Thursday, April 20, 2006

Converting the world to wildflowers


The Phoenix metropolitan area, now a shadow of its former self, has evolved from a desert wonder into a sea of rooftops. Thirty years ago, only the big houses along Central Avenue in downtown Phoenix had manicured lawns and topiary hedges. Where I lived in North Scottsdale, the yards were filled with desert plants - sometimes planted, sometimes wild.

Our high schools had three disctinct groups - freaks, jocks and cowboys. Real cowboys and cowgirls who practiced things like calf roping and barrel racing in the afternoons. And many of us who didn't wear boots, tight jeans and wide-buckle belts to school, still had our own horses.

In the evenings after school, my girlfriends and I headed straight home to saddle up, then strode past yards filled with spindly creosote bushes and palo verde trees atop our chestnut quarterhorses until there were no houses or streets or planes in the sky, and we galloped through the open desert to both rider and horse's content.

Or we'd ride into the center part of North Scottsdale through the Drinkwater's Liquor Store drive-through and buy ice-cold Cokes.

Afterwards, we ambled home in the gentle glow of the setting sun, the clear desert sky wide and silent around us.

My, how things have changed.

Now, we all live on tiny little lots that can barely support a dog, much less a horse. We drive on six-lane wide boulevards filled with SUVs that race through red lights at 60 mph and planes, both large and small, buzz constantly in the skies above us. The very idea of walking anyplace, much less riding a horse, sends shivers down our spine. Our once clear skies are filled with brown haze and regular pollution warnings keep both the asthmatic and healthy indoors.

And Drinkwater's Liquor is now Sportsmen's Liquor and sports the largest collection of fine wine in the area. Teenage girls atop chestnut quarterhorses can no longer buy ice-cold Cokes at the drivethrough, not that they would dare brave the roads to get there.

Arizona changed, but I didn't change with it. I am the neighbor that causes all the other neighbors to wring their hands in despair, "Will she ever trim those bushes?
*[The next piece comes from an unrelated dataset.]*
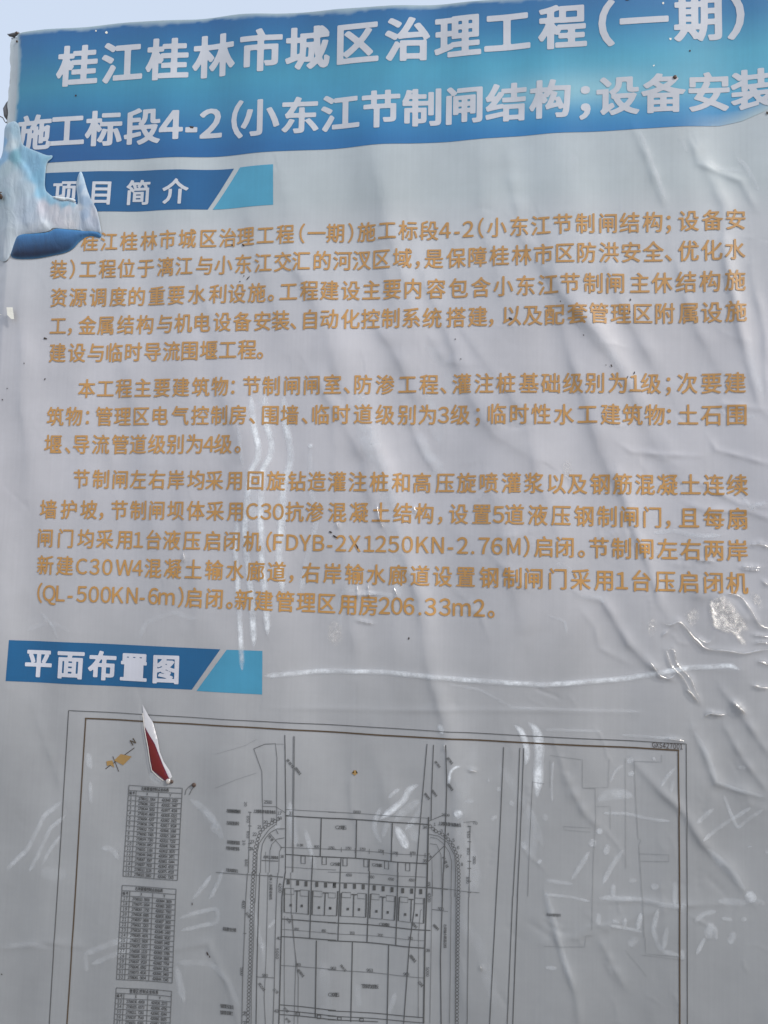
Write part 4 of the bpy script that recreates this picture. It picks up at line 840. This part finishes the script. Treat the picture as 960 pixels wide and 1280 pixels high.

Will she EVER pull all those weeds?'

My yard is filled with desert shrubs including a mutant brittlebush. Brittlebushes usually grow about two feet tall, three feet at best. Mine shot up to six feet tall within two years of planting, and explodes with brilliant yellow blossoms from February through August. I rarely trim it, much to my neighbor's collective chagrin, lest I lose any of the blossoms; the flowers attract hoards of monarch butterflies during their migration.

I can hardly bear to go to work during the migrating season; I dream of sitting in a lawnchair in my driveway sipping iced tea and watching enormous orange and black butterflies dance around my bush for days on end.

Every year like clockwork I get a letter from the HOA saying the weeds in my yard have gotten out of hand.

And every year like clockwork I send a letter with copies of pages from Sunset's garden book explaining that these gentle little sprouts are not at all weeds, they are desert wildflowers and are SUPPOSED to randomly fill my yard until they grow and bloom into yellow desert marigolds or brilliant red penstemons or flood my yard with gentle pink mexican poppies.

And every year like clockwork someone from the HOA comes to visit. They don't believe me.

And every year like clockwork they end up speeding straight from my house to the garden store with pages from the Sunset garden book clutched fiercely in their hands to purchase their own desert wildflower garden.

My goal in life: to convert the world to wildflowers one HOA inspector at a time.

7 comments:

Mindy Tarquini said...

All my cactus are blooming.

Plantation said...

I love Sportsmen's. Great wine store.

Elizabeth Krecker said...

I've never seen a place with as many flowers as the Sonoran desert in the spring! And yes, Sportsmen's is great, isn't it!

Mindy Tarquini said...

But Sportman's is at 32nd and Camelback. Or is there another in North Scottsdale?

Elizabeth Krecker said...

Yes, they now have a store at Scottsdale and Shea! Great news, eh!

Georganna Hancock M.S. said...

I know your pain about the wildflowers in your yard. I've fought this battle for the last 25 years, from the midwest to San Diego. Last year my neighbor sent his daughter over to "help you by cleaning up your yard". It has taken me four years to get those li'l darlin's to bloom!

Jessie said...

Yes! I love it!

It's a sad story--but with a happy ending. Very nice writing.